In 2008 Tarell Alvin McCraney’s The Brothers Size stomped, beat and snarled its way across the Studio Theatre’s stage. It was prose poem brought to life, a bass thump rendered as text, raw emotion transformed into something gripping, visual and so tangible you could almost taste the sweat of the bayou in your mouth.
The Brothers Size was just one movement in McCraney’s “The Brother/Sister Plays” trilogy. Washington audiences now have the opportunity to return to San Pere, the Louisiana town whose citizens are almost entirely governed by either pain or passion, where consequences are as epic as the myths from which its residents drew their first breath and storytelling is as simple but profoundly new as the first word ever spoken. Like its companion The Brothers Size, In the Red and Brown Water is an aggressive work of theater showcasing the playwright’s masterful way of manipulating language into sound and sound into language. But where Size was a story of brothers, Water is a sister’s tale.
Oya (Raushanah Simmons) is a gifted runner who can, quite literally, go as far as her legs will take her. She has a supportive mother (Denise Diggs) and an offer from the state university. The dusty front porches of San Pere are poised to become the past and not a strangling future.
Oya does not have to be another young single mother. She does not have to be mindful of where her little girl wanders in the projects. She does not have to stand alongside the other women at the clothesline hanging baby things to dry.
She can have something different.
But choices are never that easy. Not in real life and certainly not in plays. There’s a mother who needs her, and a good man who loves her, and a man — whose sly smile might as well be a bear trap — who wants her.
And there is also, as real as another character in this fantastic mix of present day and superstitious past, a vision with which to contend.
The impulse is to think of In the Red and Brown Water solely as a hip-hop play.
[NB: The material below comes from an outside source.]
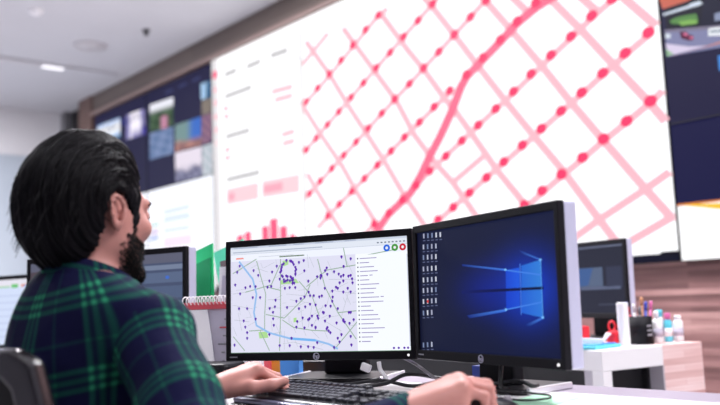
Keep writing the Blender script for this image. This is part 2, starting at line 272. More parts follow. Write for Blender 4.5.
ROADS=[[(-0.166,0.2508),(-0.1505,0.1985),(-0.1403,0.1655),(-0.1441,0.1102),(-0.1446,0.0734)],[(-0.0968,0.2516),(-0.098,0.173),(-0.0991,0.1043),(-0.1034,0.0245)],[(-0.2361,0.2214),(-0.166,0.2555)],[(-0.0939,0.0996),(-0.0633,0.0806),(-0.0127,0.0722),(0.0322,0.0694)],[(-0.0256,0.1791),(0.0308,0.2172),(0.1138,0.2264)],[(0.0063,0.2458),(0.0248,0.1769),(0.0579,0.113),(0.1047,0.0485)],[(-0.14,0.184),(-0.098,0.173)],[(-0.0458,0.1936),(-0.0158,0.1605)],[(-0.1409,0.1147),(-0.0887,0.104)],[(-0.2359,0.0616),(-0.2026,0.0259)],[(-0.1573,0.0737),(-0.1315,0.0249)],[(0.0458,0.025),(0.1078,0.0895)],[(0.0579,0.113),(0.1067,0.1159)],[(-0.1992,0.1725),(-0.1241,0.188),(-0.0991,0.236)],[(-0.1893,0.0745),(-0.1445,0.0762)],[(-0.0109,0.1558),(0.0081,0.1056)],[(0.0768,0.2689),(0.0854,0.2234)],[(0.1104,0.2444),(0.1588,0.2506),(0.2064,0.2566)],[(-0.0154,0.1832),(-0.0313,0.152),(-0.0887,0.104)]]
LANES=[[(-0.2364,0.1693),(-0.1992,0.1725)],[(-0.2366,0.141),(-0.178,0.1297)],[(-0.1351,0.1514),(-0.0984,0.15)],[(-0.1354,0.1329),(-0.0987,0.1289)],[(-0.0882,0.1313),(-0.0521,0.1328)],[(-0.0527,0.0984),(-0.053,0.0804)],[(-0.0731,0.1081),(-0.0734,0.0899)],[(-0.042,0.1252),(-0.0378,0.08)],[(-0.0114,0.1332),(-0.0226,0.0796)],[(0.0187,0.1322),(-0.0125,0.0794)],[(0.0111,0.2364),(0.0106,0.2137)],[(0.0395,0.1673),(0.0287,0.1318)],[(0.0887,0.1652),(0.0675,0.1039)],[(-0.2324,0.1034),(-0.1891,0.0976)],[(-0.0892,0.0722),(-0.0899,0.027)],[(-0.0639,0.0446),(0.0163,0.0255)],[(0.0352,0.1944),(0.1137,0.1908)],[(0.0445,0.167),(0.1126,0.1554)],[(-0.1662,0.232),(-0.1343,0.221)],[(-0.0825,0.1632),(-0.021,0.1562)],[(-0.0724,0.149),(-0.0113,0.1377)],[(0.0179,0.0964),(0.0665,0.0686)],[(-0.0127,0.0704),(0.0069,0.0522)],[(-0.2214,0.1218),(-0.2109,0.075)]]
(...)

There is, after all, a DJ booth and some gorgeously rendered soundscapes where a single word or sigh is allowed to cascade over music that pulses like a heartbeat.
There’s a deftly choreographed physicality to the work, an acknowledgement by director Serge Seiden that this is a play that embraces the excruciating and ephemeral want of desire, the power to be had in a touch that almost happens.
But one must also give tribute to the fearless manner with which McCraney toys with the conventions of traditional theater. For Water the writer has blurred the line between character and storyteller, with individuals speaking their stage directions and inner thoughts. So Simmons might begin a statement by saying: ”Oya smiles” or ”Oya takes a deep breath.” It’s a testament to McCraney’s skill as a playwright that this particular affectation quickly fades into the reality of the world he’s created.
And it’s a testament to Simmons that the world is delivered so brightly to life. She is stunning as Oya, playing the young woman with the dignity and gravity the character deserves. It’s a memorable performance, the ghost of which will haunt you for days after the final bows are taken.
Equally arresting is Mark Hairston as the young Elegba. A troublemaker and a thief, Elegba’s selfish impulsiveness is a counterpoint to Oya’s weakening rationality. Hairston is a charmer, boyish one minute and turning on a slow smolder in the next. It’s a fantastic character realized through a wonderful performance.
Hairston and Simmons are joined by a fantastic ensemble that includes Jahi A. Kearse and Yaegel T. Welch as the men after Oya’s affections, Diggs as Mama Moja, and Deidra LaWan Starnes as the vibrantly comic Aunt Elegua.
In the Red and Brown Water offers audience members a powerful journey back to McCraney’s mythic bayou town. It is not the easiest of travels, but even in its darkest corners there is much beauty to be found.